Topher Grace, Anna Faris, and Michelle Trachtenberg have all been in movie limbo for the last three years, but they’re about to be liberated! Three years ago, Grace — having just left That ‘70s Show — embarked on a new career in screenwriting. It didn’t go so smoothly. In 2007, he starred in and executive produced Kids in America, an eighties period drama he’d co-written about a recent MIT grad so disgusted by the rampant materialism of the era that he bails on a high-paying entry-level job at a laboratory to become a video-store clerk. Heavyweights Ron Howard and Brian Grazer produced. What could go wrong?
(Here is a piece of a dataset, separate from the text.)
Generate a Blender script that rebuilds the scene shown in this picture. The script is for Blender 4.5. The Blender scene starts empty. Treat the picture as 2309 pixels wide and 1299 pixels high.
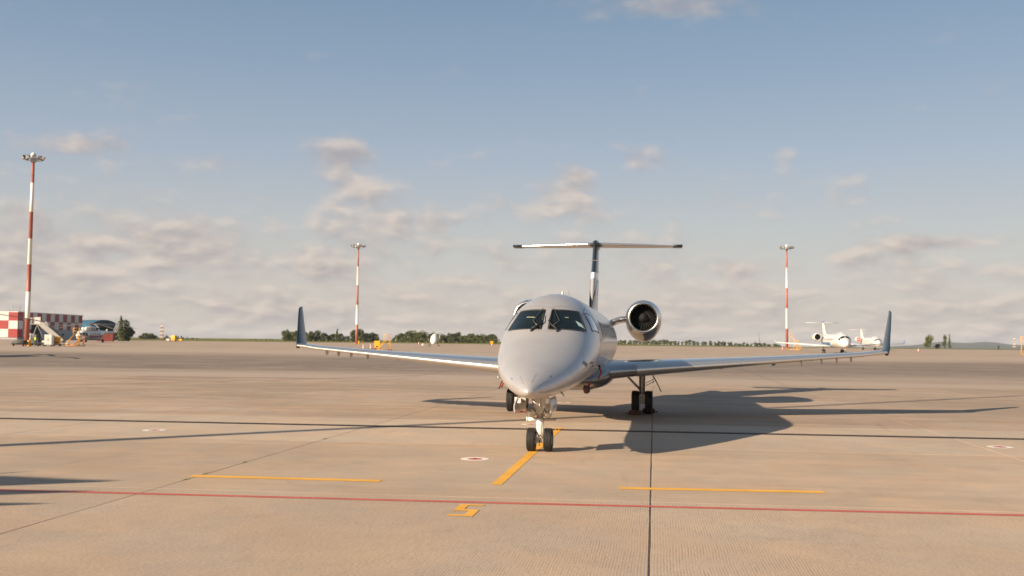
import bpy, math, random
from mathutils import Vector, Matrix
random.seed(7)
R = math.radians
PI = math.pi
scene = bpy.context.scene
COL = scene.collection

# ------------------------------------------------------------------ camera
CAM_H = 2.30
cam_d = bpy.data.cameras.new('camera')
cam = bpy.data.objects.new('camera', cam_d)
COL.objects.link(cam)
scene.camera = cam
cam_d.sensor_width = 36.0
cam_d.lens = 35.55
cam_d.clip_start = 0.1
cam_d.clip_end = 30000
cam_d.dof.use_dof = True
cam_d.dof.focus_distance = 21.5
cam_d.dof.aperture_fstop = 1.5
_p = math.atan((770 - 649.5) / 2280.0)
_r = R(0.65)
Fv = Vector((0, math.cos(_p), math.sin(_p)))
Uv = Vector((0, -math.sin(_p), math.cos(_p)))
Rv = Vector((1, 0, 0))
r2 = Rv * math.cos(_r) + Uv * math.sin(_r)
u2 = -Rv * math.sin(_r) + Uv * math.cos(_r)
M = Matrix((r2, u2, -Fv)).transposed().to_4x4()
M.translation = Vector((0, 0, CAM_H))
cam.matrix_world = M

# ------------------------------------------------------------------ exposure / sun
scene.view_settings.view_transform = 'Standard'
scene.view_settings.look = 'None'
scene.view_settings.gamma = 1.0
scene.view_settings.use_curve_mapping = False
EXPO = 0.85
scene.view_settings.exposure = EXPO
scene.cycles.use_denoising = True
SUN_AZ, SUN_EL = R(52.5), R(21.7)      # direction the light travels (from +Y towards +X), elevation
sun_d = bpy.data.lights.new('sun', 'SUN')
sun_d.energy = 5.0
sun_d.angle = R(0.53)
sun_d.color = (1.0, 0.82, 0.61)
sun = bpy.data.objects.new('sun', sun_d)
COL.objects.link(sun)
sdir = Vector((math.sin(SUN_AZ) * math.cos(SUN_EL), math.cos(SUN_AZ) * math.cos(SUN_EL), -math.sin(SUN_EL)))
sun.rotation_euler = sdir.to_track_quat('-Z', 'Y').to_euler()
sun.location = (-60, -40, 60)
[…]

Grace’s Kids was one of a handful of films (which also included Wes Craven’s forthcoming horror movie, My Soul to Take) that was financed by Relativity Media, the independent company that supplies financing to many studios in Hollywood, but was intended to be distributed by Universal. It seems the film got caught up in a tangled web of corporate deal-making between Relativity and Universal.
In December 2008, Relativity acquired Rogue Pictures, the genre label of Universal’s Focus Features, which may have delayed its release. Then, in June, Relativity reached a deal with cable mogul John Malone’s Starz Media to acquire the motion picture marketing distribution arms of Starz’s movie studio, Overture Films. Insiders tell Vulture that a resolution is now being worked out with Universal that will likely have Relativity-financed films like the Bradley Cooper thriller The Dark Fields and the long-moldering Kids finally released by Relativity’s newly acquired team of ex–Overture Films marketing and distribution executives.
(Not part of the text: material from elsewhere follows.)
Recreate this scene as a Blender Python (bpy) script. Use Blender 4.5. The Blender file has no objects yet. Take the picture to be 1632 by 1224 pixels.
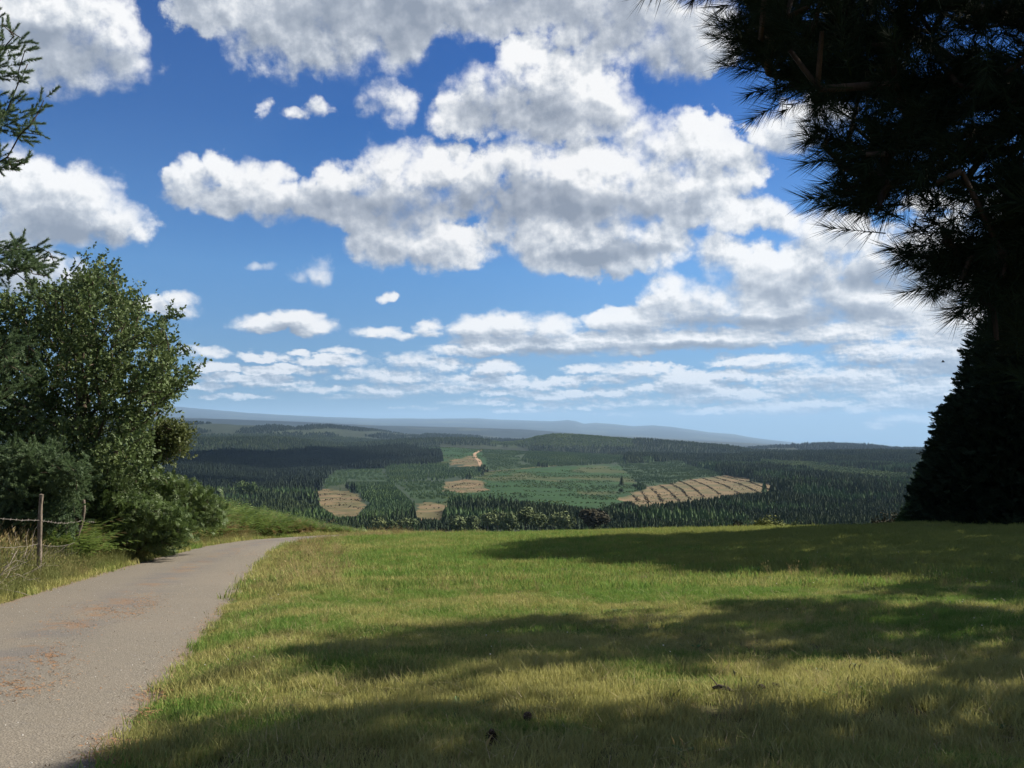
import bpy, math, random, os
import numpy as np
from math import sin, cos, tan, atan2, sqrt, pi, radians, degrees
rng = np.random.default_rng(7)
random.seed(7)
S = bpy.context.scene
COL = S.collection

# ------------------------------------------------------------------ camera
F = 1500.0                      # focal length in photo pixels (1632 wide)
HY = 685.0                      # eye level in the photo
PITCH = math.atan((HY - 612.0) / F)
EYE = 1.6
cam_d = bpy.data.cameras.new('camera'); cam = bpy.data.objects.new('camera', cam_d); COL.objects.link(cam)
cam.location = (0, 0, EYE); cam.rotation_euler = (pi / 2 + PITCH, 0, 0)
cam_d.sensor_width = 36; cam_d.lens = 36 * F / 1632.0
cam_d.clip_start = 0.1; cam_d.clip_end = 120000
S.camera = cam
S.render.resolution_x = 1024; S.render.resolution_y = 768

# ------------------------------------------------------------------ light
SUN_AZ = 64.0      # degrees right of the view direction
SUN_EL = 38.0
sd = bpy.data.lights.new('sun', 'SUN'); sun = bpy.data.objects.new('sun', sd); COL.objects.link(sun)
sd.energy = 5.0; sd.angle = radians(0.53); sd.color = (1.0, 0.93, 0.82)
SDIR = np.array([sin(radians(SUN_AZ)) * cos(radians(SUN_EL)), cos(radians(SUN_AZ)) * cos(radians(SUN_EL)), sin(radians(SUN_EL))])
from mathutils import Vector, Matrix
sun.rotation_euler = Vector(SDIR).to_track_quat('Z', 'Y').to_euler()

S.view_settings.view_transform = 'Standard'; S.view_settings.look = 'None'
S.view_settings.exposure = 1.1; S.view_settings.gamma = 1.0; S.view_settings.use_curve_mapping = False
S.render.engine = 'CYCLES'
S.cycles.volume_bounces = 0; S.cycles.max_bounces = 6; S.cycles.diffuse_bounces = 2; S.cycles.glossy_bounces = 2
S.cycles.transmission_bounces = 3; S.cycles.transparent_max_bounces = 8
S.cycles.use_denoising = True

def ray(px, py):
    """slope (x, z) per metre of depth for a photo pixel"""
    u = (px - 816.0) / F; v = (612.0 - py) / F
    y = cos(PITCH) - v * sin(PITCH); z = sin(PITCH) + v * cos(PITCH)
    return u / y, z / y
def at(px, py, Y):
    sx, sz = ray(px, py)
    return np.array([sx * Y, Y, EYE + sz * Y])
def topx(P):
    """world points (n,3) -> photo pixels"""
    P = np.asarray(P, float); x, y, z = P[..., 0], P[..., 1], P[..., 2] - EYE
    f = y * cos(PITCH) + z * sin(PITCH); up = -y * sin(PITCH) + z * cos(PITCH)
    f = np.where(f < 1e-3, 1e-3, f)
    return 816 + F * x / f, 612 - F * up / f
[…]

Calls to Overture and Imagine Entertainment were not returned. A spokeswoman for Universal referred queries to a Relativity spokesman, who declined comment but said that a formal announcement about Kids’ fate would be forthcoming shortly, possibly as early as today.
Still, insiders tell Vulture that Kids still has a hard row to hoe, even if it winds up being released by Relativity: It’s aimed squarely at the post-college-aged crowd, which is a tough market to reach because brand-new grads usually have less free time and discretionary income to spend on going to the movies in the best of times.
For another, these aren’t the best of times: Older workers’$2 401Ks have been decimated, and they’re hanging onto their jobs longer, curtailing entry-level hires. A movie about a principled slacker walking out of a well-paying first job just because big paychecks offend his delicate sensibilities may not be so well-received by the current crop of grads — many of whom would be willing to lick the boss’s car clean for a paying gig with health benefits.
(This kinda reminds us of the situation Jerry Bruckheimer found himself in with Confessions of a Shopaholic last year, releasing a comedy about profligate acquisitiveness and brand addiction just as the nation found itself in the teeth of the nastiest recession in 60 years. Oy.)
Finally, we hear Kids’ title will likely be changed, possibly owing to confusion and copyright issues with another lesser-known but similarly titled film from 2005.
All that said, unlike so many films left rotting in the can, we hear Kids isn’t a bad movie. It’s got a great young cast, too: Gossip Girl’s Michelle Trachtenberg, The House Bunny’s Anna Faris (as Grace’s twin sister), and The Sorcerer’s Apprentice’s Teresa Palmer, who plays Grace’s love interest.
So we’re actually kind of curious to see how Kids in America will be sold — and if the actual kids in America will buy it when it is.
Update: Relativity confirms they’ll release it in March of next year.